Они сближаются, когда заболевший Колька в бреду зовет брата, а над ним склоняется Алхузур, на ломаном русском языке уверяя: я и есть «Саск». Заботой, смелостью, готовностью делить любые опасности Алхузур доказывает свое право стать Колькиным братом, называться Кузьменышем.
Привычные представления о возможном и невозможном окончательно теряют силу, непреложность. Теряют потому еще, что Колька и Алхузур ведут себя, не сообразуясь с правилами, заповедями, каких придерживаются взрослые. Непосредственное побуждение берет верх, знакомое уже нам чувство взаимовыручки в беде, одинаково угрожающей двум мальчикам — русскому и чеченцу. Все должно было распалить ненависть, жажду мести до седьмого колена. А возобладала братская любовь. Любовь помогла выжить прежним Кузьменышам, помогает и новым. В новом Кольке нет былой легкости, надежды на Сашкину подсказку, позволяющую сообразить, как говорит Регина Петровна, ху из ху. Сам он должен соображать, выбирать, решать, а Регина Петровна лишается былого ореола. Теперешний Колька не прощает ей отступничества, даже если оно было отчасти вынужденным, и сейчас она хочет, робко пытается искупить свою вину, выгородить Алхузура, уверяя, что он — Сашка.
Настоящий Сашка, может, и простил бы Регине Петровне ее бегство. Колька после Сашкиной гибели не прощает. Он сделался не ожесточеннее, но суровее, непреклоннее. В нем проступает судья.
В Кольке это лишь черточки, в Алхузуре символ преобладает над живой плотью, характером.

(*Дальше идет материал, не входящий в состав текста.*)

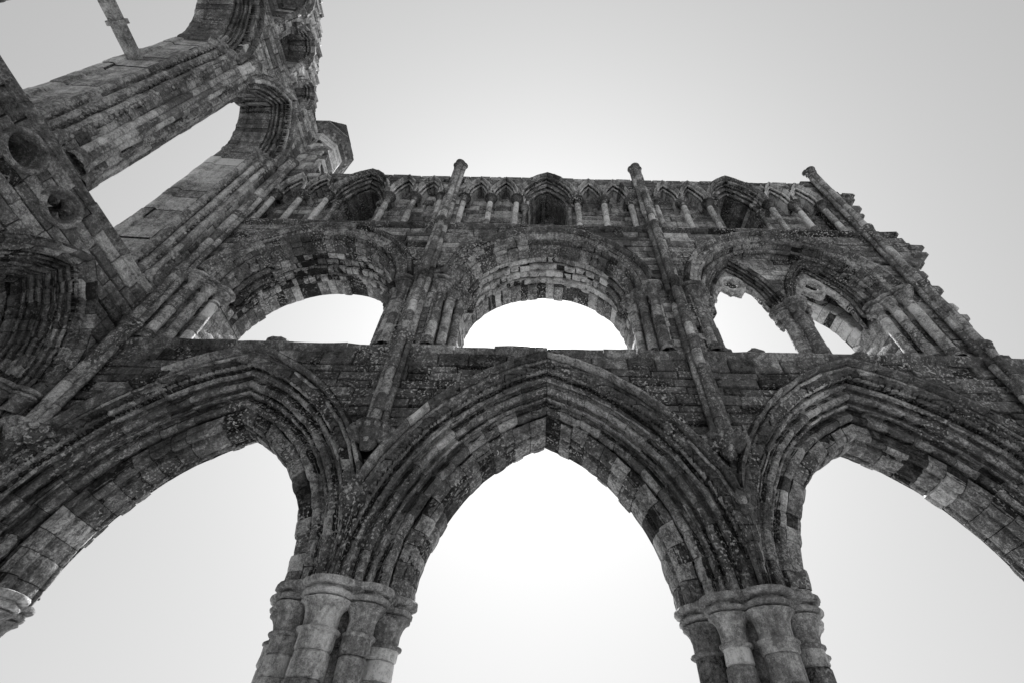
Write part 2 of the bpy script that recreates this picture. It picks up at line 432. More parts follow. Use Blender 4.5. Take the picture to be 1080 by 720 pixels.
def gallery_arch(i, xc):
    mb = MB()
    g2 = [(2.16, 0.05), (2.13, 0.2)] + roll(2.06, 0.24, 0.06, 10, -250, 8) + [(2.02, 0.36), (1.99, 0.42), (1.97, 0.5)]
    sweep(mb, PM, xc, GZ, 0.0, g2, 11, jr=0.008, jv=0.008)
    a = mb.build('gallery_arch', STONE, wall)
    mb = MB()
    sweep(mb, PM, xc, GZ, 0.0, [(2.52, 0.03), (2.55, -0.05), (2.52, -0.12), (2.46, -0.13), (2.42, -0.07), (2.40, 0.0)], 8, t0=0.06, jr=0.006, gap=0.004, mu=0.4)
    mb.build('hood_mould', STONE, a)
    mb = MB()                                       # carved lozenge band
    sweep(mb, PM, xc, GZ, 0.0, [(2.41, 0.0), (2.40, -0.02), (2.37, -0.025), (2.36, 0.005), (2.22, 0.008), (2.21, -0.02), (2.17, -0.02), (2.15, 0.01), (2.15, 0.06)], 10, jr=0.007, mu=0.48)
    studs(mb, PM, xc, GZ, 0.0, 2.325, 0.002, 0.055, 0.10, keep=0.7, mu=0.55)
    studs(mb, PM, xc, GZ, 0.0, 2.255, 0.002, 0.055, 0.10, keep=0.7, mu=0.55)
    mb.build('carved_band', STONE, a)
    if i < 2:
        # surviving stumps of the inner arches
        for sd_ in (-1, 1):
            mb = MB(); tt = ((0.47, 0.34), (0.22, 0.42))[sd_ > 0][i]
            for k, r in enumerate((2.08, 1.98, 1.88)):
                p = roll(r-0.03, 0.46+0.15*k, 0.065, 60, -240, 8) + [(r+0.05, 0.56+0.15*k), (r-0.08, 0.6+0.15*k)]
                sweep(mb, PM, xc, GZ, 0.0, p, 10, t1=tt-0.035*k, sides=(sd_,), jr=0.004, jv=0.003, mu=0.35)
            mb.build('broken_inner_arch', STONE, a)
        # rubble or ashlar vault left behind
        mb = MB()
        rr = 0.03 if i == 0 else 0.012
        nseg = 17 if i == 0 else 12
        for k in range(4):
            v0, v1 = 0.5+0.2*k, 0.5+0.2*(k+1)
            base = 2.09 + (0.05*math.sin(k*1.7) if i == 0 else 0)
            sweep(mb, PM, xc, GZ-0.10-0.05*k, 0.0, [(base+0.1, v0+0.006), (base, v0+0.02), (base-0.004, (v0+v1)/2), (base, v1-0.02), (base+0.1, v1-0.006)], nseg+k, jr=rr, jv=0.01, gap=0.008 if i == 0 else 0.002, mu=0.6 if i == 0 else 0.66, sd=0.16 if i == 0 else 0.09)
        mb.build('vault_soffit', STONE, a, wear=0.03 if i == 0 else 0.012)
    mb = MB()                                       # rear arch, whole or as two stumps
    zr = GZ-0.33
    rear = [(2.4, 1.26), (2.12, 1.28), (2.09, 1.31), (2.085, 1.5), (2.09, 1.74), (2.5, 1.76)]
    if i < 2: sweep(mb, PM, xc, zr, 0.0, rear, 14, jr=0.016, jv=0.02, mu=0.52, gap=0.007)
    else:
        sweep(mb, PM, xc, zr, 0.0, rear, 14, t1=0.62, sides=(1,), jr=0.012, jv=0.02, mu=0.7)
        mb.build('rear_arch', STONE, a); mb = MB()
        sweep(mb, PM, xc, zr, 0.0, rear, 14, t1=0.2, sides=(-1,), jr=0.012, jv=0.02, mu=0.55)
    mb.build('rear_arch', STONE, a)
    for s in (-1, 1):                               # stepped jambs
        mb = MB()
        jamb(mb, PM, xc, s, 0.0, [(2.56, -0.015), (2.52, -0.01), (2.50, 0.18), (2.36, 0.20), (2.34, 0.40), (2.18, 0.42), (2.16, 0.60), (2.08, 0.64), (2.08, 1.0), (2.085, 1.25), (2.09, 1.74), (2.4, 1.76)], 8.46, GZ, mu=0.5)
        mb.build('jamb', STONE, a)
    for s in (-1, 1):
        for k, (d, v) in enumerate(((2.43, 0.04), (2.23, 0.25), (2.05, 0.47))):
            mb = MB(); c = PM(xc+s*d, v, 0)
            drums(mb, c, 0.105, 8.74, GZ-0.36, 0.4, 14, mu=0.55)
            basemould(mb, c, 0.10, 8.5, 0.26, 12)
            sh = mb.build('jamb_shaft', STONE, a, wear=0.006)
            mb = MB(); capital(mb, c, 0.115, 0.275, GZ-0.48, GZ+0.03, 16, mu=0.5)
            if k == 2:                              # carved leaves on the innermost capital
                for q in range(7):
                    an = 2*PI*q/7
                    blob(mb, (c[0]+0.18*math.cos(an), c[1]+0.18*math.sin(an), GZ-0.17+R(-.03, .03)), 0.06, 0.06, 0.07, q+xc, 7, 5, t=0.5)
            mb.build('capital', STONE, sh, wear=0.012)
    return a
GAL = [gallery_arch(i, x) for i, x in enumerate(CEN)]
GAL[0]['label'] = 'wide round gallery arch with a rough rubble vault behind'
GAL[1]['label'] = 'wide round gallery arch with a smooth vault and the sun below it'
GAL[2]['label'] = 'round gallery arch still filled with two pointed sub-arches and tracery'

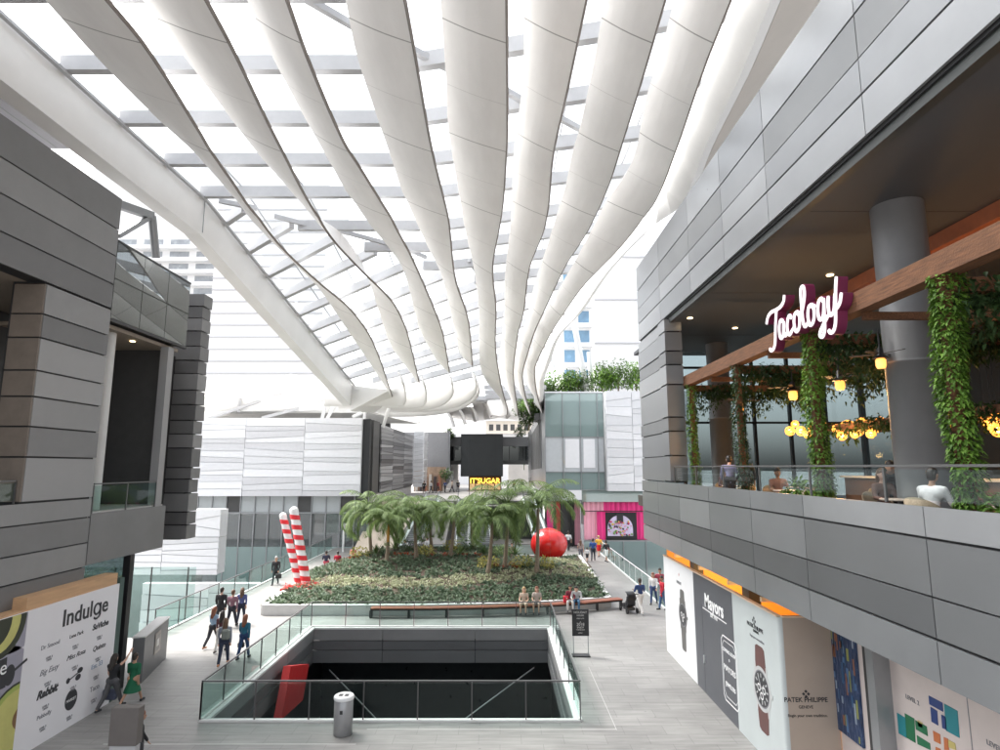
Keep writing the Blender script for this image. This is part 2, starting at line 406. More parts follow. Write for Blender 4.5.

Не думаю, будто так получилось независимо от писательских намерений. К концу повести идея потребовала более наглядного, прямого и вместе с тем обобщенного выражения. Нечто сходное, вероятно, испытывали авторы иных знаменательных повестей и романов последнего времени; властное «Не могу молчать» побудило к публицистическим монологам. Но там — нынешний день, его драмы и трагедии. У А. Приставкина — прошлое, ставшее уже далеким; Колькин сверстник вспоминает Колькино, иными словами, свое детство — не одни лишь эпизоды, встречи, стычки, но и чувство, вынесенное из этого охваченного пламенем ужаса. Он не делает вид, будто былое поросло быльем. (Его интервью «Московским новостям» так и называется: «Что было — то было, но быльем не поросло».) Не поросло — значит, присутствует в нашей жизни не только памятью о минувших временах, но и настроениями, взглядами тех времен. Если настроения, взгляды, то, вероятно, и люди, сберегающие их.
К концу повести замечаешь: в начале ее писатель неспроста назвал подлинную фамилию, имя, отчество директора детского дома. И не потому лишь, что испытывал потребность сказать о «жирных крысах тыловых», которые наживались где угодно, на чем угодно и способны были обворовывать вечно голодных сирот. (Вспомнилась пословица тех дней: «Кому война, кому — мать родна».) Не стал бы А. Приставкин, чуждый мстительности, высказывать свое непрощенье человеку, который коль и дожил до наших дней, то давно ходит в пенсионерах и никому не в состоянии принести зла. Впрямь не в состоянии?